[DATA LINES]:
[Start]
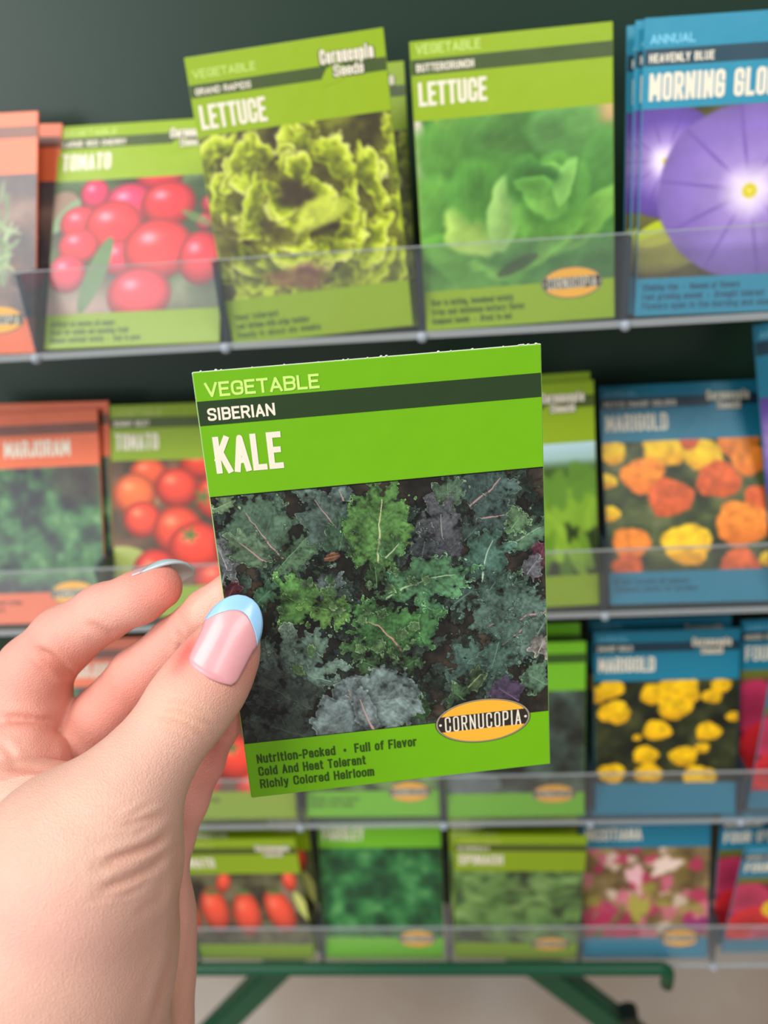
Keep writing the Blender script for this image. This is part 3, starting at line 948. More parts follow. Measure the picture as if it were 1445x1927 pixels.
def make_parts(d):
    """list of (name, mesh, children) for one packet design; the print plane is y = 0, the foot is z = 0"""
    sc = SCHEME[d['scheme']]
    w, h, t = d.get('w', 0.081), d.get('h', 0.1143), d.get('t', 0.0014)
    held = d['scheme'] == 'held'
    nm = d['scheme']
    body = ink('ink_' + nm, sc['body'])
    X = lambda u: (u - .5) * w
    Z = lambda v: (1 - v) * h
    parts = []
    bm = bmesh.new()
    e = 0.0002
    bm_box(bm, -w / 2, w / 2, 0.00002, t, 0, h, 0.00025)
    for f in bm.faces: f.material_index = 0
    bm.normal_update()
    me = None
    if held:
        for f in bm.faces:
            if f.normal.y > -0.9: f.material_index = 1
        me = bm_mesh('envelope', bm, [body, PAPER])
    else:
        me = bm_mesh('envelope', bm, [body, body])
    parts.append(('envelope', me, []))
    v0, v1 = d.get('band', (.060, .1105))
    yb = -0.00004
    parts.append(('stripe', poly_mesh('stripe', [[(X(.003), Z(v0)), (X(.003), Z(v1)), (X(.997), Z(v1)), (X(.997), Z(v0))]], yb, ink('ink_band_' + nm, sc['band'])), []))
    p0, p1 = d.get('photo_v', (.262, .855))
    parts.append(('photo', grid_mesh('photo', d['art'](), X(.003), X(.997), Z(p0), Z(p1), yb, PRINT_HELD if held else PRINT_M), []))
    yt = -0.00008
    k = d.get('kind')
    if k:
        a, b = d.get('kind_v', (.023, .053))
        parts.append(('kind_lettering', text_mesh('kind_lettering', k, X(.030), X(.030 + .036 * len(k)), Z(a), Z(b), yt, ink('ink_small_' + nm, sc['small']), .088, 1.0), []))
    k = d.get('variety')
    if k:
        a, b = v0 + (v1 - v0) * .30, v0 + (v1 - v0) * .82
        parts.append(('variety_lettering', text_mesh('variety_lettering', k, X(.028), X(.028 + .0240 * len(k)), Z(a), Z(b), yt, ink('ink_white', WHITE), .088, 1.1), []))
    k = d.get('title')
    if k:
        a, b = d.get('title_v', (.135, .2135))
        parts.append(('title_lettering', text_mesh('title_lettering', k, X(.032), X(.032 + d.get('tw', .049) * len(k)), Z(a), Z(b), yt, ink('ink_white', WHITE), .080, .62), []))
    for i, (s, u1) in enumerate(d.get('desc', [])):
        a = .885 + i * .0335
        parts.append(('description_lettering', text_mesh('description_lettering', s, X(.035), X(u1), Z(a), Z(a + .0245), yt, ink('ink_desc_' + nm, sc['desc']), .086, .85), []))
    if d.get('badge'):
        cx, cz, rx, rz = X(.779), Z(.8615), .158 * w, .0575 * h
        kk = .36
        dark = ink('ink_badge_dark', (44, 36, 30))
        sub = [('badge_rim', poly_mesh('badge_rim', [oval(cx, cz, rx * .985, rz * .975)], yt - .00003, ink('ink_badge_ring', (150, 140, 120))), []),
               ('badge_oval', poly_mesh('badge_oval', [oval(cx, cz, rx * .95, rz * .93)], yt - .00006, dark), []),
               ('badge_segment', poly_mesh('badge_segment', [cap(cx, cz, rx * .94, rz * .92, kk + .02, True)], yt - .00009, ink('ink_badge_yellow', (240, 172, 50))), []),
               ('badge_segment', poly_mesh('badge_segment', [cap(cx, cz, rx * .94, rz * .92, kk + .02, False)], yt - .00009, ink('ink_badge_yellow', (240, 172, 50))), []),
               ('badge_lettering', text_mesh('badge_lettering', 'CORNUCOPIA', X(.653), X(.905), Z(.842), Z(.882), yt - .00012, ink('ink_white', WHITE), .045, 3.2), []),
               ('badge_dot', poly_mesh('badge_dot', [oval(X(.638), Z(.862), .0045 * w, .0045 * w, 12)], yt - .00012, ink('ink_white', WHITE)), []),
               ('badge_dot', poly_mesh('badge_dot', [oval(X(.92), Z(.862), .0045 * w, .0045 * w, 12)], yt - .00012, ink('ink_white', WHITE)), [])]
        parts.append(('badge', poly_mesh('badge', [oval(cx, cz, rx, rz)], yt, ink('ink_badge_edge', (30, 26, 20))), sub))
    if d.get('logo'):
        lf = [(X(.67), Z(.155)), (X(.675), Z(.125)), (X(.70), Z(.10)), (X(.74), Z(.088)), (X(.80), Z(.10)), (X(.82), Z(.12)), (X(.78), Z(.14)), (X(.72), Z(.148))]
        parts.append(('leaf_mark', poly_mesh('leaf_mark', [lf], yt, body), []))
        dk = ink('ink_logo_shade', (50, 56, 40))
        for s, u0, u1, a, b in (('Cornucopia', .675, .94, .040, .086), ('Seeds', .735, .885, .092, .128)):
            sh = text_mesh('logo_shade', s, X(u0 - .006), X(u1 + .006), Z(a - .002), Z(b + .004), yt - .00003, dk, .13, .3)
            parts.append(('logo_lettering', text_mesh('logo_lettering', s, X(u0), X(u1), Z(a), Z(b), yt - .00007, ink('ink_white', WHITE), .085, .8), [('logo_shade', sh, [])]))
    return parts

_design = {}
def packet(design, label, group, M, cat='seed packet'):
    if design not in _design: _design[design] = make_parts(DESIGNS[design])
    root = empty('seed_packet', label, cat, group)
    root.matrix_world = M
    def add(lst, par):
        for n, me, ch in lst:
            add(ch, link(n, me, par))
    add(_design[design], root)
    return root

DESIGNS = {
    'kale': dict(scheme='held', w=.0826, t=.0012, kind='VEGETABLE', variety='SIBERIAN', title='KALE', art=art_kale, badge=True,
                 desc=[('Nutrition-Packed  •  Full of Flavor', .556), ('Cold And Heat Tolerant', .385), ('Richly Colored Heirloom', .409)]),
    'rosemary': dict(scheme='orange', kind='HERB', art=art_rosemary, badge=True),
    'cherry': dict(scheme='green', kind='VEGETABLE', variety='LARGE RED CHERRY', title='TOMATO', art=art_cherry, logo=True,
                   desc=[('Brilliant red clusters all summer', .40), ('Great for salads and snacking fresh', .48), ('Disease resistant variety  •  Easy to grow', .55)]),
    'grand': dict(scheme='green', kind='VEGETABLE', kind_v=(.043, .071), variety='GRAND RAPIDS', title='LETTUCE', title_v=(.156, .235), band=(.089, .130), art=art_grand, logo=True, photo_v=(.256, .832),
                  desc=[('Heat tolerant', .28), ('Leaf lettuce with crisp texture', .44), ('Ready in about six weeks', .50)]),
    'butter': dict(scheme='green', kind='VEGETABLE', kind_v=(.012, .045), variety='BUTTERCRUNCH', title='LETTUCE', art=art_butter, badge=True,
                   desc=[('Slow to bolting, loosehead variety', .47), ('Crisp and delicious buttery flavor', .53), ('Compact heads  •  Great to eat', .46)]),
    'glory': dict(scheme='blue', kind='ANNUAL', kind_v=(.054, .084), variety='HEAVENLY BLUE', title='MORNING GLORY', title_v=(.175, .265), tw=.052, band=(.098, .152), art=art_glory, photo_v=(.29, .865),
                  desc=[('Climbing vine  •  Masses of flowers', .53), ('Fast growing annual  •  Drought tolerant', .66), ('Flowers open in the morning and close at night', .86)]),
    'marjoram': dict(scheme='orange', kind='HERB', title='SWEET MARJORAM', tw=.055, art=art_herb, badge=True, desc=[('Mild flavor, sweet aroma', .42), ('Easy to grow', .3)]),
    'tomato': dict(scheme='olive', kind='VEGETABLE', variety='BONNY BEST', title='TOMATO', art=art_tomato, logo=True, desc=[('Medium sized red fruits', .42), ('Good for canning', .32)]),
    'romaine': dict(scheme='olive', kind='VEGETABLE', title='LETTUCE', art=art_romaine, logo=True),
    'marigold': dict(scheme='teal', kind='ANNUAL', variety='PETITE DWARF COLORS', title='MARIGOLD', art=art_marigold, logo=True, desc=[('Bright blooms all season', .5), ('Compact plants for borders', .55)]),
    'marigold_yellow': dict(scheme='teal', kind='ANNUAL', variety='DWARF GOLD', title='MARIGOLD', art=art_marigold2, logo=True, photo_v=(.262, .82)),
    'leafgreen': dict(scheme='leaf', kind='VEGETABLE', title='LETTUCE', art=art_spinach, badge=True, desc=[('Tender young leaves', .4), ('Ready in six weeks', .36)]),
    'greyleaf': dict(scheme='leaf', kind='VEGETABLE', title='CABBAGE', art=art_greyleaf, badge=True),
    'four': dict(scheme='teal', kind='ANNUAL', variety='MIXED COLORS', title="FOUR O'CLOCK", art=art_four),
    'roma': dict(scheme='olive', kind='VEGETABLE', variety='PASTE', title='TOMATO', art=art_roma, logo=True, photo_v=(.262, .86)),
    'parsley': dict(scheme='leaf', kind='VEGETABLE', title='PARSLEY', art=art_parsley, badge=True),
    'spinach': dict(scheme='olive', kind='VEGETABLE', variety='BLOOMSDALE', title='SPINACH', art=art_spinach, badge=True),
    'tall_blue': dict(scheme='teal', kind='ANNUAL', h=.137, art=art_glory),
    'mix': dict(scheme='teal', kind='ANNUAL', title='NICOTIANA', art=art_mix, badge=True),
}
GROUP = 'seed packets standing in the clear trays'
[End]
[WHAT YOU ARE ASKED TO DO]: Return only the lines running from the top of the data to the line that holds "p0, p1 = d.get('photo_v', (.262, .855))". Include both of those lines, but skip the pictures.

[THE RESPONSE]:
Keep writing the Blender script for this image. This is part 3, starting at line 948. More parts follow. Measure the picture as if it were 1445x1927 pixels.
def make_parts(d):
    """list of (name, mesh, children) for one packet design; the print plane is y = 0, the foot is z = 0"""
    sc = SCHEME[d['scheme']]
    w, h, t = d.get('w', 0.081), d.get('h', 0.1143), d.get('t', 0.0014)
    held = d['scheme'] == 'held'
    nm = d['scheme']
    body = ink('ink_' + nm, sc['body'])
    X = lambda u: (u - .5) * w
    Z = lambda v: (1 - v) * h
    parts = []
    bm = bmesh.new()
    e = 0.0002
    bm_box(bm, -w / 2, w / 2, 0.00002, t, 0, h, 0.00025)
    for f in bm.faces: f.material_index = 0
    bm.normal_update()
    me = None
    if held:
        for f in bm.faces:
            if f.normal.y > -0.9: f.material_index = 1
        me = bm_mesh('envelope', bm, [body, PAPER])
    else:
        me = bm_mesh('envelope', bm, [body, body])
    parts.append(('envelope', me, []))
    v0, v1 = d.get('band', (.060, .1105))
    yb = -0.00004
    parts.append(('stripe', poly_mesh('stripe', [[(X(.003), Z(v0)), (X(.003), Z(v1)), (X(.997), Z(v1)), (X(.997), Z(v0))]], yb, ink('ink_band_' + nm, sc['band'])), []))
    p0, p1 = d.get('photo_v', (.262, .855))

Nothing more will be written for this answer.